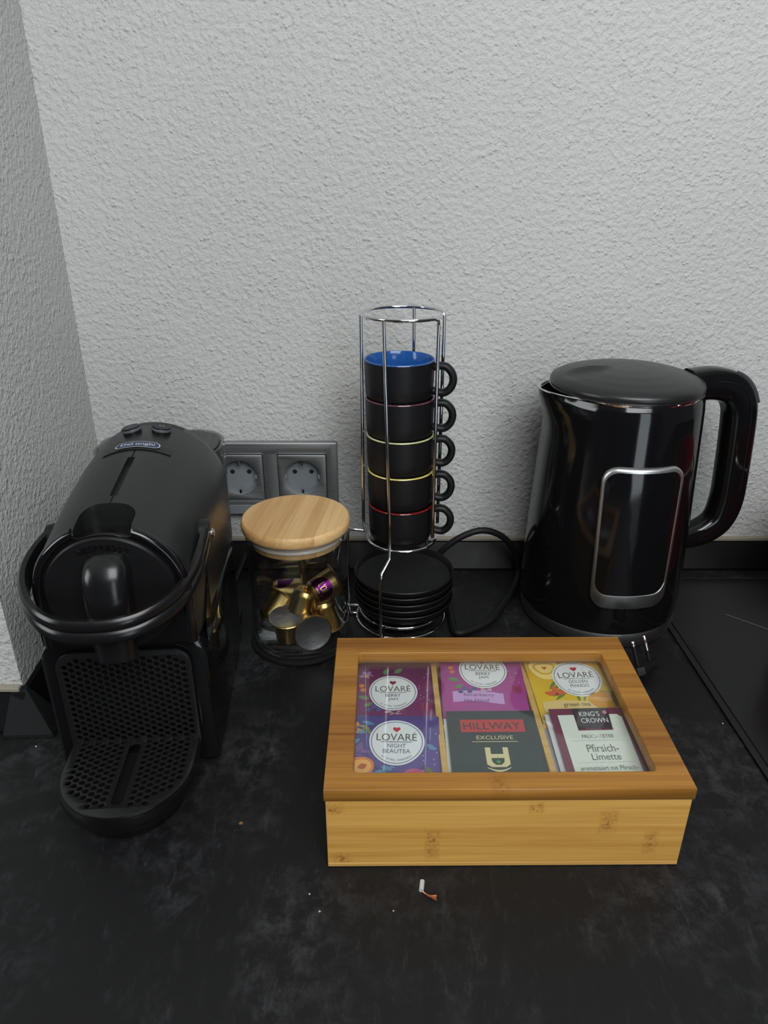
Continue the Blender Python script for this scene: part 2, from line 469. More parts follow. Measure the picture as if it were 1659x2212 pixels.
# ---------------------------------------------------------------- hob at the right
hob = thing('hob', 'black glass ceramic hob let into worktop beside the kettle', 'hob', (.294, .40, 0))
hv = [(.0025, .316), (.66, .316), (.66, -.28), (.0090, -.28)]
link('glass_top', plate([hv], .0030, .0005), M['hob'], hob, (0, 0, .0004))
gv = [(-.0035, .320), (.664, .320), (.664, -.284), (.0030, -.284)]
link('sealant_joint', plate([gv, hv[::-1]], .0022, .0002), M['groove'], hob, (0, 0, .0003))
zl = [Vector((.066, .241, .0036)), Vector((.120, .193, .0036))]
link('zone_marking', sweep(zl, [(-.0003, -.0001), (.0003, -.0001), (.0003, .0001), (-.0003, .0001)]), M['marking'], hob)

# ---------------------------------------------------------------- wall socket
so = thing('wall_socket', 'dark brushed metal double wall socket behind the jar and coffee machine', 'socket', (-.1275, WALL_Y, .111))
def vert(me): return moved(me, rot=(PI / 2, 0, 0))      # XY sheet -> upright, facing -y
fr = plate([rrect(.151, .088, .002), rrect(.0545, .0545, .001, 2, (-.0355, .003)), rrect(.0545, .0545, .001, 2, (.0355, .003))], .009, .0018)
link('frame', vert(fr), M['plate'], so, smooth=30)
link('shaded_bevel', vert(plate([rrect(.1495, .0125, .0012)], .0100, .0015)), M['socket'], so, (0, 0, -.0375))  # darker grey strip paints in the shade on the frame's downward-facing bevel
for sx in (-.0355, .0355):
    ins = plate([rrect(.0535, .0535, .001, 3), ell(.0202, .0202, 40)], .0085, .0006)
    io = link('socket_insert', vert(ins), M['plate'], so, (sx, -.0027, .003), smooth=30)
    well = lathe([(.0202, .0080), (.0196, .0072), (.0190, -.0022), (0, -.0024)], 40)
    link('well', vert(well), M['socket'], io, (0, 0, 0), smooth=40)
    for hx in (-.0095, .0095):
        link('pin_hole', vert(lathe([(.0026, -.0024), (.0026, -.0018), (.0022, -.0016), (0, -.0018)], 16)), M['black'], io, (hx, 0, .0035))
    for sz in (-1, 1):
        link('earth_clip', box2(-.0012, .0012, -.0075, .001, sz * .0172 - .0025, sz * .0172 + .0025, .0005), M['chrome'], io)
    for sxx in (-1, 1):
        link('guide_rib', box2(sxx * .0185 - .0012, sxx * .0185 + .0012, -.0065, .001, -.0025, .0025, .0003), M['socket'], io)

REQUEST
Omit the pictures and output all of the other material exactly.

EXERCISE OUTPUT
Continue the Blender Python script for this scene: part 2, from line 469. More parts follow. Measure the picture as if it were 1659x2212 pixels.
# ---------------------------------------------------------------- hob at the right
hob = thing('hob', 'black glass ceramic hob let into worktop beside the kettle', 'hob', (.294, .40, 0))
hv = [(.0025, .316), (.66, .316), (.66, -.28), (.0090, -.28)]
link('glass_top', plate([hv], .0030, .0005), M['hob'], hob, (0, 0, .0004))
gv = [(-.0035, .320), (.664, .320), (.664, -.284), (.0030, -.284)]
link('sealant_joint', plate([gv, hv[::-1]], .0022, .0002), M['groove'], hob, (0, 0, .0003))
zl = [Vector((.066, .241, .0036)), Vector((.120, .193, .0036))]
link('zone_marking', sweep(zl, [(-.0003, -.0001), (.0003, -.0001), (.0003, .0001), (-.0003, .0001)]), M['marking'], hob)

# ---------------------------------------------------------------- wall socket
so = thing('wall_socket', 'dark brushed metal double wall socket behind the jar and coffee machine', 'socket', (-.1275, WALL_Y, .111))
def vert(me): return moved(me, rot=(PI / 2, 0, 0))      # XY sheet -> upright, facing -y
fr = plate([rrect(.151, .088, .002), rrect(.0545, .0545, .001, 2, (-.0355, .003)), rrect(.0545, .0545, .001, 2, (.0355, .003))], .009, .0018)
link('frame', vert(fr), M['plate'], so, smooth=30)
link('shaded_bevel', vert(plate([rrect(.1495, .0125, .0012)], .0100, .0015)), M['socket'], so, (0, 0, -.0375))  # darker grey strip paints in the shade on the frame's downward-facing bevel
for sx in (-.0355, .0355):
    ins = plate([rrect(.0535, .0535, .001, 3), ell(.0202, .0202, 40)], .0085, .0006)
    io = link('socket_insert', vert(ins), M['plate'], so, (sx, -.0027, .003), smooth=30)
    well = lathe([(.0202, .0080), (.0196, .0072), (.0190, -.0022), (0, -.0024)], 40)
    link('well', vert(well), M['socket'], io, (0, 0, 0), smooth=40)
    for hx in (-.0095, .0095):
        link('pin_hole', vert(lathe([(.0026, -.0024), (.0026, -.0018), (.0022, -.0016), (0, -.0018)], 16)), M['black'], io, (hx, 0, .0035))
    for sz in (-1, 1):
        link('earth_clip', box2(-.0012, .0012, -.0075, .001, sz * .0172 - .0025, sz * .0172 + .0025, .0005), M['chrome'], io)
    for sxx in (-1, 1):
        link('guide_rib', box2(sxx * .0185 - .0012, sxx * .0185 + .0012, -.0065, .001, -.0025, .0025, .0003), M['socket'], io)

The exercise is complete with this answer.